Trop d'inquiétudes pèsent sur le Vieux Continent
Au-delà d'un dollar trop fort, la devise européenne souffre des inquiétudes concernant une possible crise énergétique qui planent depuis le déclenchement de la guerre en Ukraine le 24 février dernier. Celle-ci a entraîné une flambée des prix de l'énergie, mais surtout, la crainte d'une pénurie de gaz. Un scénario qui semble se rapprocher de jour en jour. En réponse aux sanctions prises par l'Union européenne, dont un embargo sur le pétrole russe, Moscou n'a eu de cesse de réduire les approvisionnements en gaz.
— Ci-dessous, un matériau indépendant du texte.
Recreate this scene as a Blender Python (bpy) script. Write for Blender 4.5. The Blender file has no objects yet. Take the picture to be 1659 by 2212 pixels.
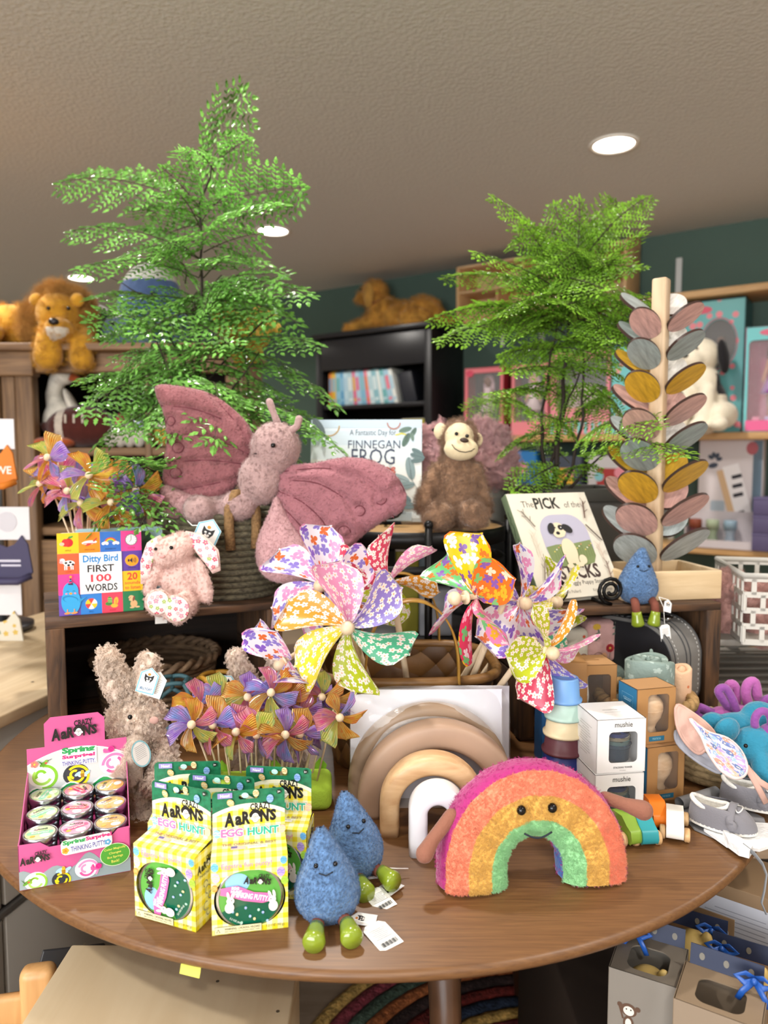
import bpy, bmesh, math, random
from mathutils import Vector as V, Matrix as Mx, Euler
from math import sin, cos, pi, sqrt
rnd = random.Random(11)
sc = bpy.context.scene
COL = sc.collection
def R(d): return math.radians(d)
# ------------------------------------------------------------------ camera, world, exposure
CZ, PITCH, FPX, PW, PH = 1.27, R(-4.5), 1597.6, 1659, 2212
cam_d = bpy.data.cameras.new('camera'); cam = bpy.data.objects.new('camera', cam_d); COL.objects.link(cam)
cam.location = (0, 0, CZ); cam.rotation_euler = (R(90) + PITCH, 0, 0)
cam_d.sensor_fit = 'VERTICAL'; cam_d.sensor_height = 36; cam_d.sensor_width = 27; cam_d.lens = 26
cam_d.clip_start = .02
cam_d.dof.use_dof = True; cam_d.dof.focus_distance = 1.0; cam_d.dof.aperture_fstop = 4.2
sc.camera = cam
sc.view_settings.view_transform = 'Standard'; sc.view_settings.look = 'None'
sc.view_settings.gamma = 1; sc.view_settings.use_curve_mapping = False
sc.view_settings.exposure = 0.0
sc.cycles.use_denoising = True
sc.cycles.max_bounces = 8; sc.cycles.diffuse_bounces = 5; sc.cycles.glossy_bounces = 3
sc.cycles.transmission_bounces = 5; sc.cycles.transparent_max_bounces = 12
sc.cycles.caustics_reflective = False; sc.cycles.caustics_refractive = False
sc.cycles.sample_clamp_indirect = 4
W = bpy.data.worlds.new('room_air'); sc.world = W; W.use_nodes = True
W.node_tree.nodes['Background'].inputs[0].default_value = (1.0, .95, .88, 1)
W.node_tree.nodes['Background'].inputs[1].default_value = .30
CEIL = 2.46
def downlight_lamp(x, y, power, size=.14, col=(1, .95, .885)):
 d = bpy.data.lights.new('downlight_lamp', 'AREA'); d.shape = 'DISK'; d.size = size; d.energy = power * .9; d.color = col
 d.spread = R(150)
 o = bpy.data.objects.new('downlight_lamp', d); o.location = (x, y, CEIL - .012); COL.objects.link(o)
 return o
LAMPS = [(.886, 2.952, 19), (-.593, 4.06, 19), (-2.055, 5.124, 20), (2.36, 1.84, 18), (-.22, 1.45, 15), (1.26, .34, 17), (-1.7, 2.56, 22), (-1.33, -.05, 22), (.15, -1.16, 22), (2.6, -.77, 18), (-2.9, 1.06, 18), (1.6, -2.3, 18)]
for l in LAMPS: downlight_lamp(*l)
def added_window_light(x, y, z, w, h, rz, power, col):
 d = bpy.data.lights.new('added_window_fill', 'AREA'); d.shape = 'RECTANGLE'; d.size = w; d.size_y = h; d.energy = power; d.color = col
 o = bpy.data.objects.new('added_window_fill', d); o.location = (x, y, z); o.rotation_euler = (R(90), 0, R(rz)); COL.objects.link(o)
added_window_light(-1.55, -2.62, 1.5, 3.6, 1.5, -34.955 , 165, (.97, .985, 1.0))  # fill lamp added behind the camera to brighten the ceiling and fronts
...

Gazprom a récemment entamé des travaux de maintenance des deux gazoducs Nord Stream 1, entraînant une forte diminution des quantités livrées au groupe autrichien OMV. L'entreprise nationale d'hydrocarbures italienne, Eni, ne reçoit, elle, du géant russe plus que 21 millions de m3 contre 32 millions de tonnes en moyenne ces derniers jours, soit une diminution d'un tiers. Gazprom a carrément interrompu totalement les livraisons de gaz russe vers la Pologne et la Bulgarie, ces pays refusant de payer en rouble comme s'est mis à l'exiger l'énergéticien.
Très inquiète, l'Allemagne, toujours dépendante de la Russie pour 35% de ses importations de gaz, a d'ores et déjà activé, le 23 juin, le niveau 2, dit d'« alerte », de son plan d'urgence sur l'approvisionnement en gaz, soit le dernier palier avant l'organisation d'un rationnement par l'Etat, prévue dans la phase 3, afin de répartir les volumes entre particuliers, administration et industrie.
Les Vingt-Sept cherchent donc activement à remplir au maximum leurs réservoirs de stockage en prévision de l'hiver, période plus consommatrice. Bruxelles a, d'ailleurs, ordonné qu'ils soient remplis à 90% d'ici à la saison de chauffage, en novembre, avant de réviser cet objectif à 80%, face à l'ampleur du défi pour certains des Etats membres. Dernier épisode en date, venant confirmer les craintes européennes, Gazprom a affirmé, ce mercredi, ne pas pouvoir garantir le bon fonctionnement du gazoduc Nord Stream, se disant dans l'impossibilité de confirmer qu'il récupérera une turbine allemande en réparation au Canada. Il laisse ainsi entrevoir la possibilité d'une rupture des livraisons, tant redoutée.